The view from this side.

The jet lag has passed and I am waking up to a very sobering reality.

The British and European news is dominated by two subjects. Global warming and the plight of world poverty.

The G8 conference takes place this weekend in Gleneagles in Scotland and the public pressure being exerted in the participatory leaders is huge, focused by the Live 8 concerts taking place around the world this weekend to coincide with the talks. The mass poulation of Europe is demanding effective and immediate action.
Global warming is also on everyone's lips, from the pubs to the busses. It seems to have precipitated to a crisis point with ordinary people genuinely distressed by the news and figures we are now getting. From all corners of the world the story and figures tell the same story... we are starting to see real indications that the predictions of the scientists of the 80's and 90's are now becoming a terrifying reality, and that we must take a concerted and immediate worldwide effort to turn things around. Some accounts suggest that on some fronts it may already be too late.

There is a common thread to both of these issues. People in Europe are asking "where is America?"

They are confused and angry that the richest country in the world that has gained so much wealth and power from the benefits of cheap labour and raw materials, and contributes a disproportionately large amount of both consumption and pollution is represented only by its deafening silence on these two dire subjects.

We are, of course, under the rule of the mullahs of the Christian jihad. Fundamental Baptists rich from fossil fuels who ironically don't believe in evolution. These are not the Americans I know and love.

I believe that American people are among the most caring and generous people in the world, and if we are given the data needed to assemble a global view we rise to meet the challenge, as with the Asian tsunami disaster.

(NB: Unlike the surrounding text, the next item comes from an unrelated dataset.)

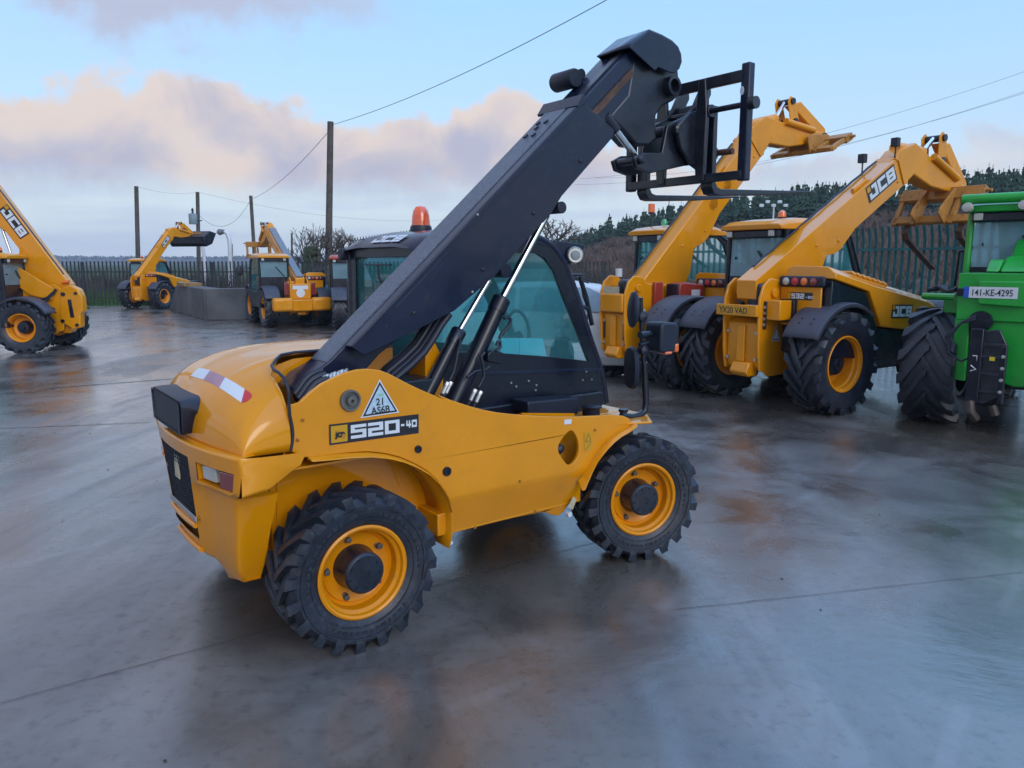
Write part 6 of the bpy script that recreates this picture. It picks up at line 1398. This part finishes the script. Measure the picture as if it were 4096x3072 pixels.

We however have a media that is driven to entertain, not inform. They will get more viewers and therefore more revenue from covering the titillations of Michael Jackson than leaving us sleepless with worry over doomsday issues. I also tell them that for such a large country, it is a very insular place. The average American citizen has a myopic worldview, again because of the shortfalls of the American TV and press, extending at best to stories of specific U.S. involvement and relegating world news to a few short paragraphs on page twelve...maybe. As Bob Dylan said "money doesn't talk, it swears."